The two Continental frigates lie wind bound with 3 brigs of 20 Guns and some others who are all going out in company. We have had a very long season of cold rainy weather, and the trees are not yet out in Blossome, the wind has been a long time at East, and prevented the vessels from going out.—I was mistaken in my Brothers going with MacNeal. He is going in the Tarter a vessel which mounts 24 Guns, is private property but sails with the Fleat.

I cannot write you half so much as I would. I have left company because I would not loose an opportunity of sending this.

The children are well. I cannot say that I am so well as I have been. The disorder I had in my Eyes has in some measure left them but communicated itself all over me and turnd to the salt rhume which worries me exceedingly, and is very hurtfull in my present situation.3 However I am doing what I dare to to carry it of .—Believe me at all times most affectionately yours.

I must add a little more. A most Horrid plot has been discoverd of a Band of villans counterfeiting the Hampshire currency to a Great amount, no person scarcly but what has more or less of these Bills. I am unlucky enough to have about 5 pounds LM of it, but this is not the worst of it. One Col. Farington who has been concernd in the plot, was taken sick, and has confessd not only the Counterfeiting, but says they had engaged and inlisted near 2 thousand Men who upon the Troops comeing to Boston were to fall upon the people and make a General Havock. How much more mercifull God than man, in thus providentially bringing to light these Horrid plots and Schemes. I doubt not Heaven will still continue to favour us, unless our iniquities prevent. The Hampshire people have been stupid enough to let one of the principal plotters Col. Holland out upon Baill and he has made his excape.4

1Probably her letter printed under the assigned date of April 1777, above.

2Maj. Gen. David Wooster died on 2 May from a wound received in action against the British when they were retreating from Danbury.

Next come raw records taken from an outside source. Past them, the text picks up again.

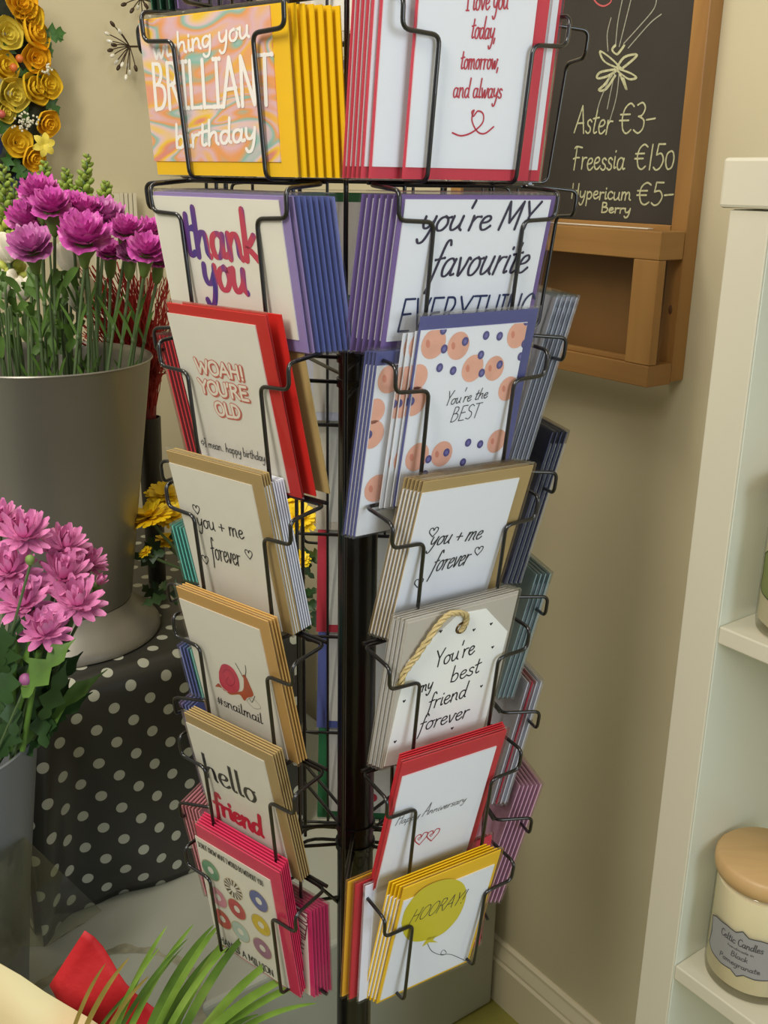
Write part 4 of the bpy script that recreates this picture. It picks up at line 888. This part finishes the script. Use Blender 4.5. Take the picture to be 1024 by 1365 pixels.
# snapdragon spikes
SNAP = mat('snapdragon_bud_green', (136, 158, 64), .5, var=.12, vscale=80); SNAPL = mat('snapdragon_bud_pale', (188, 196, 90), .5, var=.12, vscale=80)
sn = [(118, 205, 104, 300, 'tallest green snapdragon spike above the carnations'), (61, 214, 52, 292, 'green snapdragon spike above the topmost carnation'), (89, 224, 86, 300, 'broad dark green snapdragon spike left of the tallest'), (143, 241, 132, 300, 'short green snapdragon spike at the right'),
      (5, 218, 8, 330, 'green snapdragon spike at the left edge, tall one'), (19, 236, 16, 370, 'pale green snapdragon spike near the left edge, opening yellow below'), (99, 246, 102, 300, 'stubby green snapdragon spike beside the tallest')]
for i, (x0, y0, x1, y1, lab) in enumerate(sn):
    Y = BC.y+.10; a = aty(x0, y0, Y); b = aty(x1, y1, Y); root = BC+V(((b.x-BC.x)*.6, .05, hb*.5)); t = empty('snapdragon', root, label=lab, cat='flower'); L = lambda q: V(q)-root
    MB().tube([L(root)]+[L(b+(a-b)*k/6) for k in range(7)], [.0025]*7+[.0012], 8).build('stem', STEM, t)
    n = 34; m1, m2 = MB(), MB(); ln = (a-b)
    for k in range(n):
        u = k/n; ang = k*2.4; p = L(b+ln*u); rr = .0145*(1-u*.80)+.001; s_ = .0108*(1-.66*u)
        dr = V((math.cos(ang), math.sin(ang), .7)).normalized(); (m2 if u < .35 else m1).ell(p+V((math.cos(ang), math.sin(ang), 0))*rr, s_*.75, s_*.75, s_*1.25, basis(dr), 8, 5)
    m1.build('buds', SNAP, t); m2.build('opening_buds', SNAPL, t)
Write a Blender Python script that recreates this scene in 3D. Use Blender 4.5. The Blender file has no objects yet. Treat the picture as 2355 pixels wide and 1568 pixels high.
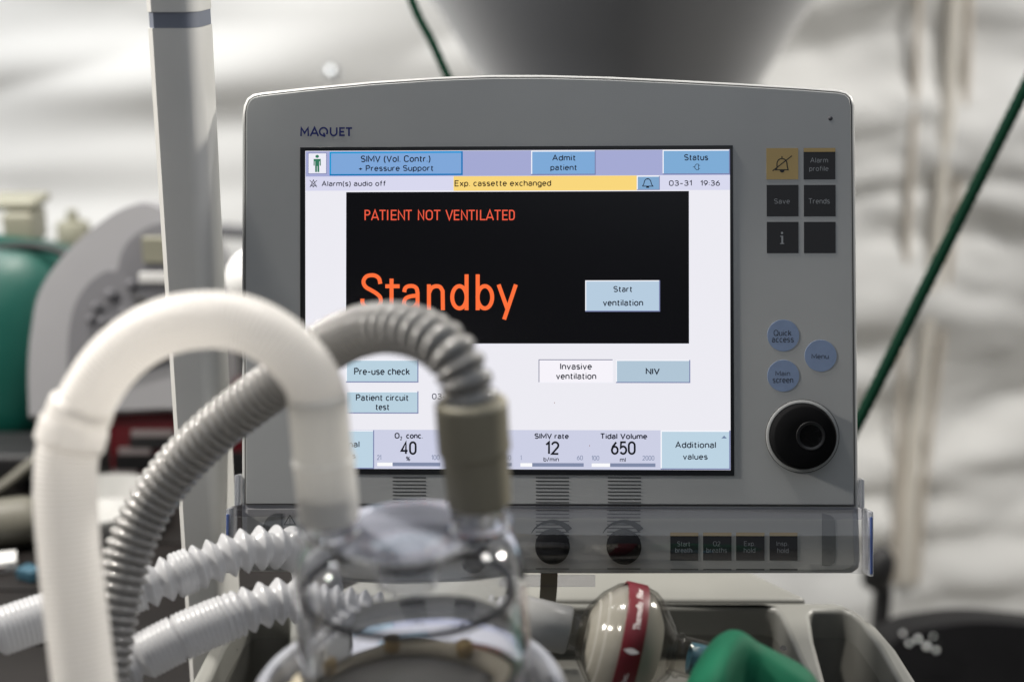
import bpy, bmesh, math, random
from mathutils import Vector, Matrix, noise
random.seed(7)
R = math.radians
S = bpy.context.scene
COL = S.collection

# ------------------------------------------------------------------ camera
PITCH = R(16.0)
F = 50.0 / 36.0 * 2354.0            # focal length in units of the 2354 px wide view
CAM = Vector((0.0, 0.0, 1.30))
RIGHT = Vector((1, 0, 0))
UP = Vector((0, math.sin(PITCH), math.cos(PITCH)))
FWD = Vector((0, math.cos(PITCH), -math.sin(PITCH)))
cd = bpy.data.cameras.new('camera')
cd.lens = 50.0
cd.sensor_width = 36.0
cd.clip_start = 0.02
cd.clip_end = 60.0
cd.dof.use_dof = True
cd.dof.focus_distance = 0.822
cd.dof.aperture_fstop = 3.5
co = bpy.data.objects.new('camera', cd)
COL.objects.link(co)
co.location = CAM
co.rotation_euler = (R(90) - PITCH, 0, 0)
S.camera = co

# ------------------------------------------------------------------ world, lamps, exposure
w = bpy.data.worlds.new('World')
S.world = w
w.use_nodes = True
w.node_tree.nodes['Background'].inputs[0].default_value = (0.86, 0.90, 1.0, 1)
w.node_tree.nodes['Background'].inputs[1].default_value = 0.105


def lamp(name, loc, target, size, watts, colour, size_y=None):
    ld = bpy.data.lights.new(name, 'AREA')
    ld.shape = 'RECTANGLE' if size_y else 'DISK'
    ld.size = size
    if size_y:
        ld.size_y = size_y
    ld.energy = watts
    ld.color = colour
    o = bpy.data.objects.new(name, ld)
    COL.objects.link(o)
    o.location = loc
    o.rotation_euler = (Vector(target) - Vector(loc)).to_track_quat('-Z', 'Y').to_euler()
    return o


lamp('lamp_wall', (-0.95, 1.50, 2.15), (-0.85, 2.4, 0.95), 0.5, 14, (0.98, 0.99, 1.0))
lamp('lamp_wall_far', (1.0, 1.45, 2.25), (1.0, 2.4, 0.6), 0.5, 18, (1.0, 0.97, 0.93))
lamp('lamp_key', (-0.50, 1.10, 2.25), (-0.15, 0.60, 1.05), 0.11, 27, (1.0, 0.95, 0.88))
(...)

3“Salt rheum” in U.S. usage, according to OED description begins The Oxford English Dictionary, Oxford, 1933; 12 vols. and supplement. description ends , citing Webster’s Dictionary, 1854, was “A popular name for ’almost all the non-febrile cutaneous eruptions which are common among adults, except perhaps ringworm and itch.’”

4For an account of the career of Col. Stephen Holland of Londonderry, N.H., see Kenneth Scott, Counterfeiting in Colonial America, N.Y., 1957, p. 256–260. He was later caught and jailed in Boston (AA to JA, 8 June, below). Lt. Col. Thomas Farrington of the 5th Massachusetts was cashiered from the army this month for counterfeiting (Washington, Writings, ed. Fitzpatrick description begins The Writings of George Washington from the Original Manuscript Sources, 1745–1799, ed. John C. Fitzpatrick, Washington, 1931–1944; 39 vols. description ends , 8:112 and note).